• Exercise task:
The lines to extract run from the first line of the material below to the line containing "from mathutils.geometry import", both included; leave the pictures behind.

┄┄┄┄┄┄┄┄┄┄┄┄┄┄┄┄┄┄┄┄

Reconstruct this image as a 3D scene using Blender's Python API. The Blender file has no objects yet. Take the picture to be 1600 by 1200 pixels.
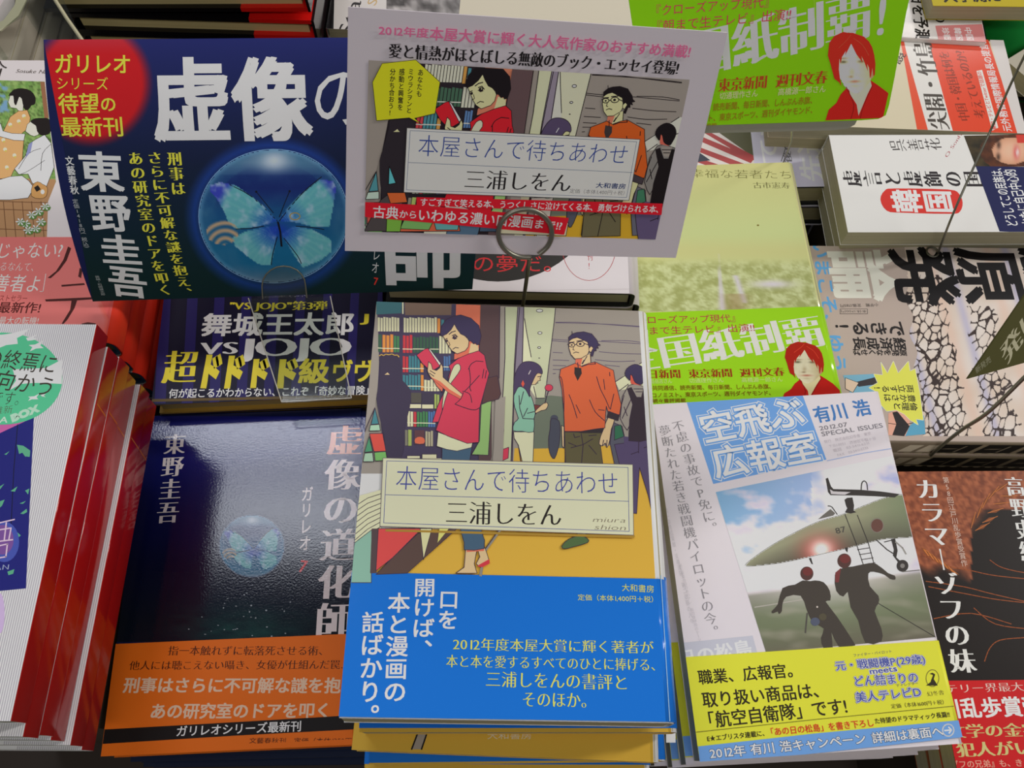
import bpy, math, random
from mathutils import Vector, Matrix, noise
from mathutils.geometry import tessellate_polygon

# ------------------------------------------------------------------ camera, world, lights, exposure
S = bpy.context.scene
C = S.collection
F_PX, PITCH, ROLL = 1400.0, math.radians(65.7), math.radians(1.7)
EYE = Vector((0, 0, 1.25))
FWD = Vector((0, math.cos(PITCH), -math.sin(PITCH)))
_r = Vector((1, 0, 0)); _u = _r.cross(FWD)
RT = _r * math.cos(ROLL) + _u * math.sin(ROLL)
UP = -_r * math.sin(ROLL) + _u * math.cos(ROLL)
cd = bpy.data.cameras.new('camera'); cam = bpy.data.objects.new('camera', cd); C.objects.link(cam)
cd.sensor_width = 36; cd.lens = 36 * F_PX / 1600; cd.clip_start = 0.01; cd.clip_end = 60
cam.matrix_world = Matrix.Translation(EYE) @ Matrix((RT, UP, -FWD)).transposed().to_4x4()
S.camera = cam
W = bpy.data.worlds.new('shop_air'); S.world = W; W.use_nodes = True
W.node_tree.nodes['Background'].inputs[0].default_value = (0.86, 0.88, 0.92, 1)
W.node_tree.nodes['Background'].inputs[1].default_value = 0.17
def area(name, loc, sx, sy, power, col=(1, 0.96, 0.92), aim=(0, 0.25, 0.8)):
    l = bpy.data.lights.new(name, 'AREA'); l.shape = 'RECTANGLE'; l.size = sx; l.size_y = sy; l.energy = power; l.color = col
    o = bpy.data.objects.new(name, l); C.objects.link(o); o.location = loc
    o.rotation_euler = (Vector(aim) - Vector(loc)).to_track_quat('-Z', 'Y').to_euler() if aim else (0, 0, 0)
area('ceiling_light_near', (-0.68, 0.90, 2.6), 0.56, 0.12, 5.5, (.88, .92, 1), None)
area('ceiling_light_second', (-0.60, 0.66, 2.6), 0.46, 0.22, 4.5, (.88, .92, 1), None)
area('ceiling_light_right', (2.3, 0.9, 2.5), 0.25, 1.2, 60, aim=(0, .25, .8))
area('ceiling_light_far', (0.5, 2.9, 2.6), 2.6, 0.25, 50, aim=(0, .25, .8))
area('ceiling_light_behind', (0.1, -1.0, 2.6), 1.6, 0.25, 17, aim=(0, .3, .8))
S.view_settings.view_transform = 'Standard'; S.view_settings.look = 'None'
S.view_settings.exposure = -0.8; S.view_settings.gamma = 1.0; S.view_settings.use_curve_mapping = False

# ------------------------------------------------------------------ helpers
def ray(x, y): return FWD + RT * ((x - 800) / F_PX) - UP * ((y - 600) / F_PX)
def at(x, y, z):
    d = ray(x, y); return EYE + d * ((z - EYE.z) / d.z)
def on_y(x, y, yy):
    d = ray(x, y); return EYE + d * ((yy - EYE.y) / d.y)
K = 1.32
def lin(c, k=None):
    out = []
    for v in c[:3]:
        v = v / 255; v = v / 12.92 if v <= .04045 else ((v + .055) / 1.055) ** 2.4
        out.append(min(.9, v * (K if k is None else k)))
    return (*out, 1)
MATS = {}
FIN = {'matte': (.65, .2), 'satin': (.42, .22), 'gloss': (.15, .42), 'board': (.5, .3), 'sheen': (.1, .5)}
def mat(rgb, fin='satin'):
    key = (tuple(rgb), fin)
    if key in MATS: return MATS[key]
    m = bpy.data.materials.new('print_%s_%02x%02x%02x' % ((fin,) + tuple(int(v) for v in rgb))); m.use_nodes = True
    nt = m.node_tree; p = nt.nodes['Principled BSDF']
    p.inputs['Base Color'].default_value = lin(rgb)
    p.inputs['Roughness'].default_value = FIN[fin.split('_')[0]][0]; p.inputs['Specular IOR Level'].default_value = FIN[fin.split('_')[0]][1]
    emboss(nt, p, fin)
    MATS[key] = m; return m
def emboss(nt, p, fin):
    t = nt.nodes.new('ShaderNodeTexNoise'); tc = nt.nodes.new('ShaderNodeTexCoord'); b = nt.nodes.new('ShaderNodeBump')
    t.inputs['Scale'].default_value = 900 if 'grain' in fin else 500
    t.inputs['Detail'].default_value = 3
    nt.links.new(tc.outputs['Object'], t.inputs['Vector']); nt.links.new(t.outputs['Fac'], b.inputs['Height'])
    b.inputs['Strength'].default_value = .1 if 'grain' in fin else .05; b.inputs['Distance'].default_value = .0004
    nt.links.new(b.outputs['Normal'], p.inputs['Normal'])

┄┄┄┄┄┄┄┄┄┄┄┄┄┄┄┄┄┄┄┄

• Right answer:
Reconstruct this image as a 3D scene using Blender's Python API. The Blender file has no objects yet. Take the picture to be 1600 by 1200 pixels.
import bpy, math, random
from mathutils import Vector, Matrix, noise
from mathutils.geometry import tessellate_polygon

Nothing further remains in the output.